----- Supplied data

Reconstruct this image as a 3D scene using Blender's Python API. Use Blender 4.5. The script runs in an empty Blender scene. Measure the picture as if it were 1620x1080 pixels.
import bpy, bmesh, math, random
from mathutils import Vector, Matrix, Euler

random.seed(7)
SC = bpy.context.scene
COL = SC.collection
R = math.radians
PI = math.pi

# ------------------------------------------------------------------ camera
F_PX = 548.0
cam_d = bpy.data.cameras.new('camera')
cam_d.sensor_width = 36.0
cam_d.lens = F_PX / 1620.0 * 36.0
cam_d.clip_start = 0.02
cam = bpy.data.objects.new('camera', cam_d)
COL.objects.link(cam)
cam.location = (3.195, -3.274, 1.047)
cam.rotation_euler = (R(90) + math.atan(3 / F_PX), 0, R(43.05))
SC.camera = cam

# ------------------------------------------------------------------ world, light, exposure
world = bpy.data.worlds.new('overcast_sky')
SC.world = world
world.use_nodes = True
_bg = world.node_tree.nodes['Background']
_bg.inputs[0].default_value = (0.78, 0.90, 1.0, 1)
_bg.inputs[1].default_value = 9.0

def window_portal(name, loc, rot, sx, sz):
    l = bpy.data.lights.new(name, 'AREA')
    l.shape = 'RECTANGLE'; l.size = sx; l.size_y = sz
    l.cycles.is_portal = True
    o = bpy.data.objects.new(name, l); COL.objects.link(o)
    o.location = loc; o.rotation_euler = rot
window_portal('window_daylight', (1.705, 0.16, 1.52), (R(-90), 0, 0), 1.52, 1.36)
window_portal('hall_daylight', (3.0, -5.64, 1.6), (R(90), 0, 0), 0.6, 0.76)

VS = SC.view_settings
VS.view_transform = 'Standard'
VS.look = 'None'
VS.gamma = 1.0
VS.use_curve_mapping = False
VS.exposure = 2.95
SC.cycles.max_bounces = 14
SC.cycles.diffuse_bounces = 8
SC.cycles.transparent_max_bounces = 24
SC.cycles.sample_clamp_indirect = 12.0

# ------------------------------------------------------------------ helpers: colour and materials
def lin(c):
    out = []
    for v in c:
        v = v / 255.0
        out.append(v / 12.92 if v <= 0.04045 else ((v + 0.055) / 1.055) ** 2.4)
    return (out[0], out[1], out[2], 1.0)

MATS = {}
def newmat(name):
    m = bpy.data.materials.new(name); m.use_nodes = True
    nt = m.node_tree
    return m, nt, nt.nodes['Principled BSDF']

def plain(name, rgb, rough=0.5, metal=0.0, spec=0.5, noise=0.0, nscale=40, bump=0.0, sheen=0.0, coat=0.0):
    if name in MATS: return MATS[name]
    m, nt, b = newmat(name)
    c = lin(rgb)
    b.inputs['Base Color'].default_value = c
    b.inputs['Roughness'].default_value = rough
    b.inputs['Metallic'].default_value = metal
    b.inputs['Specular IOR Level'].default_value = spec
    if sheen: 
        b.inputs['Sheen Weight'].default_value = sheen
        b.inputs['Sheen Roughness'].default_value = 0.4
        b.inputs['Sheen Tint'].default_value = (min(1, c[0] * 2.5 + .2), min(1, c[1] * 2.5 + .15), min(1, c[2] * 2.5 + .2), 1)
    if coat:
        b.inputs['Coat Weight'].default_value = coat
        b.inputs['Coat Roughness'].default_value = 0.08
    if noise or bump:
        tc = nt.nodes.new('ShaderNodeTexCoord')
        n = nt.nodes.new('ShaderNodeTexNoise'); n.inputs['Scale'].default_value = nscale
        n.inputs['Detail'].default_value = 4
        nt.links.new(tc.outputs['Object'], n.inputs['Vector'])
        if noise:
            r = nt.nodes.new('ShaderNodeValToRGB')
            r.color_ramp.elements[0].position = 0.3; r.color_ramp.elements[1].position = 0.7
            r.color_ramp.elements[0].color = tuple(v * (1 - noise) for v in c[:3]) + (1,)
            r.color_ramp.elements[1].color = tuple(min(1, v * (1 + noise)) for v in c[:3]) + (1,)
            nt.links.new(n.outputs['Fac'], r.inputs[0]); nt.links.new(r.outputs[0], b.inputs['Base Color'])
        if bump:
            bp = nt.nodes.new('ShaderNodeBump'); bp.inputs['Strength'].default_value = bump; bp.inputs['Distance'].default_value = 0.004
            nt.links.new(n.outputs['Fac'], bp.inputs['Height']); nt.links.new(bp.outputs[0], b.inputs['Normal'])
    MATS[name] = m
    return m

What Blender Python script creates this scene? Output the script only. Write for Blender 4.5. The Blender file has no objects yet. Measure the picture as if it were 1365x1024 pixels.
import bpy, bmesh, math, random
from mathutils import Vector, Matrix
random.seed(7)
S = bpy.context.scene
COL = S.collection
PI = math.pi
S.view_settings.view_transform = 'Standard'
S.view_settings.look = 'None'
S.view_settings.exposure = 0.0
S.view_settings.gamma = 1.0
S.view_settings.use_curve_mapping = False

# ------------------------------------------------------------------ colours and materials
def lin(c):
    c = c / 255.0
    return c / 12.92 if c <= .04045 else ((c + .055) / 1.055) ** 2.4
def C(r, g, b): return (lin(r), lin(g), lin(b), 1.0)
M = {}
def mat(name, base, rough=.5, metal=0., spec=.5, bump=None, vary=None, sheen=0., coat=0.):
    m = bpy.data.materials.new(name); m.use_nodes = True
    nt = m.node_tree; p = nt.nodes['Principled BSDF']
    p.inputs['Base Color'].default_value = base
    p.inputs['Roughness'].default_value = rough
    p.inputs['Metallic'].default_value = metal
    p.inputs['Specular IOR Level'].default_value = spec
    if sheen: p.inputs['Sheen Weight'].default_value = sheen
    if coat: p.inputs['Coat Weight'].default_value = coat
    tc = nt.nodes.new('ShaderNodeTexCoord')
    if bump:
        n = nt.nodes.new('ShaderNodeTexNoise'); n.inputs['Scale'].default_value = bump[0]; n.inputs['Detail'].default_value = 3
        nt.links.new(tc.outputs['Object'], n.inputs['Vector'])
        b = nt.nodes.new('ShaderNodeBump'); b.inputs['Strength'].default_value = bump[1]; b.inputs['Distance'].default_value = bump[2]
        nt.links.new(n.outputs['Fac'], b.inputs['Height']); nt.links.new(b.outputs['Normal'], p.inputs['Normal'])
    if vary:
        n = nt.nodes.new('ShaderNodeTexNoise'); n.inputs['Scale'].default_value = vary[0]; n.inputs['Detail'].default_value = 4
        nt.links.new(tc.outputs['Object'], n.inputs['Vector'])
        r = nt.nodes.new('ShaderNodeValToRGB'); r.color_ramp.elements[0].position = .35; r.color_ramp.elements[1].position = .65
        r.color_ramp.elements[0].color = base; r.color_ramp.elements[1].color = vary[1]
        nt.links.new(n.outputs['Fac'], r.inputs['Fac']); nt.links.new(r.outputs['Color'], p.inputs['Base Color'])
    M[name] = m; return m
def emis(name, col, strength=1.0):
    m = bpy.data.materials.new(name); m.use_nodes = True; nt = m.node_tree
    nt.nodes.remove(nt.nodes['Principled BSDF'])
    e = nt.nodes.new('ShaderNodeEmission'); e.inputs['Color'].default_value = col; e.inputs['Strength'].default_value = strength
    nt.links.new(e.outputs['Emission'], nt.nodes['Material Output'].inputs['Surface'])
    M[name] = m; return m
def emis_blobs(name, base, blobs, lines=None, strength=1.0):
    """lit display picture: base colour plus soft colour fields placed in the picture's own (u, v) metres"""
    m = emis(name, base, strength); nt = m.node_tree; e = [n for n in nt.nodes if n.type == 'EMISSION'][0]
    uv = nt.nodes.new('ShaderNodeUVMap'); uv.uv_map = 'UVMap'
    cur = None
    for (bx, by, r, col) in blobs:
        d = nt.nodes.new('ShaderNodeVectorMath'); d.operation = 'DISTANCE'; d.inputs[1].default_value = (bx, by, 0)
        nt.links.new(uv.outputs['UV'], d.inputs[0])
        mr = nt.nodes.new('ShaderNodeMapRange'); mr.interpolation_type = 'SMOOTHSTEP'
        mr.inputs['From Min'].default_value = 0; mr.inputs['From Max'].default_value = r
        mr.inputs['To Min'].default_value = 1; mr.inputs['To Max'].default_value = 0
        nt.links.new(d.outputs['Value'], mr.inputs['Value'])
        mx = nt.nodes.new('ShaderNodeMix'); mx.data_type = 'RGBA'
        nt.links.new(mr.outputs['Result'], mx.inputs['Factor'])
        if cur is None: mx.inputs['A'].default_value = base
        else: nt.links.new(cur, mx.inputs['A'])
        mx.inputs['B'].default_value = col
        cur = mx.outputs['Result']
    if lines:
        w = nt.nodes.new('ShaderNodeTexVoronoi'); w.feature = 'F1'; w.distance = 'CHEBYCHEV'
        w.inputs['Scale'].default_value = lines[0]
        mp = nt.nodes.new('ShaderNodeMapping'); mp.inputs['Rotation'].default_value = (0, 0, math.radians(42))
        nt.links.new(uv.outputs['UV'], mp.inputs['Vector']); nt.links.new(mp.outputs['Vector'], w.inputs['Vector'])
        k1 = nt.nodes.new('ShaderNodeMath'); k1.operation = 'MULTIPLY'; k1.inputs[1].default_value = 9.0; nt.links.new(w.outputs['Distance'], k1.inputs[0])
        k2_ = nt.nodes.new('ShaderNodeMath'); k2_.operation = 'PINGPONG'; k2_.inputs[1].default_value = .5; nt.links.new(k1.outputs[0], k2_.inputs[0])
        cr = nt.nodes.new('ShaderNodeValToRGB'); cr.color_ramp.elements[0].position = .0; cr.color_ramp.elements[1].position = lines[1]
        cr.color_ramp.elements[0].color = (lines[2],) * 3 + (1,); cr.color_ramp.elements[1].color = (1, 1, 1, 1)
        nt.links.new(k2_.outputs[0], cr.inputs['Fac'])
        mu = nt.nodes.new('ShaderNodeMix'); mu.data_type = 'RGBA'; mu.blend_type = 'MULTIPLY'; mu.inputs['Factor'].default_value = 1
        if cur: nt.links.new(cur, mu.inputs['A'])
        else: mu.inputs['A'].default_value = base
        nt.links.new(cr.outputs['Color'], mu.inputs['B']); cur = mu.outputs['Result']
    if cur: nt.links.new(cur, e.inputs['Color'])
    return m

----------

**Requirements**
Quote the records above from their first line through the line containing "0), 0.6, 0.76)", both ends included.

**Response to this task**
Reconstruct this image as a 3D scene using Blender's Python API. Use Blender 4.5. The script runs in an empty Blender scene. Measure the picture as if it were 1620x1080 pixels.
import bpy, bmesh, math, random
from mathutils import Vector, Matrix, Euler

random.seed(7)
SC = bpy.context.scene
COL = SC.collection
R = math.radians
PI = math.pi

# ------------------------------------------------------------------ camera
F_PX = 548.0
cam_d = bpy.data.cameras.new('camera')
cam_d.sensor_width = 36.0
cam_d.lens = F_PX / 1620.0 * 36.0
cam_d.clip_start = 0.02
cam = bpy.data.objects.new('camera', cam_d)
COL.objects.link(cam)
cam.location = (3.195, -3.274, 1.047)
cam.rotation_euler = (R(90) + math.atan(3 / F_PX), 0, R(43.05))
SC.camera = cam

# ------------------------------------------------------------------ world, light, exposure
world = bpy.data.worlds.new('overcast_sky')
SC.world = world
world.use_nodes = True
_bg = world.node_tree.nodes['Background']
_bg.inputs[0].default_value = (0.78, 0.90, 1.0, 1)
_bg.inputs[1].default_value = 9.0

def window_portal(name, loc, rot, sx, sz):
    l = bpy.data.lights.new(name, 'AREA')
    l.shape = 'RECTANGLE'; l.size = sx; l.size_y = sz
    l.cycles.is_portal = True
    o = bpy.data.objects.new(name, l); COL.objects.link(o)
    o.location = loc; o.rotation_euler = rot
window_portal('window_daylight', (1.705, 0.16, 1.52), (R(-90), 0, 0), 1.52, 1.36)
window_portal('hall_daylight', (3.0, -5.64, 1.6), (R(90), 0, 0), 0.6, 0.76)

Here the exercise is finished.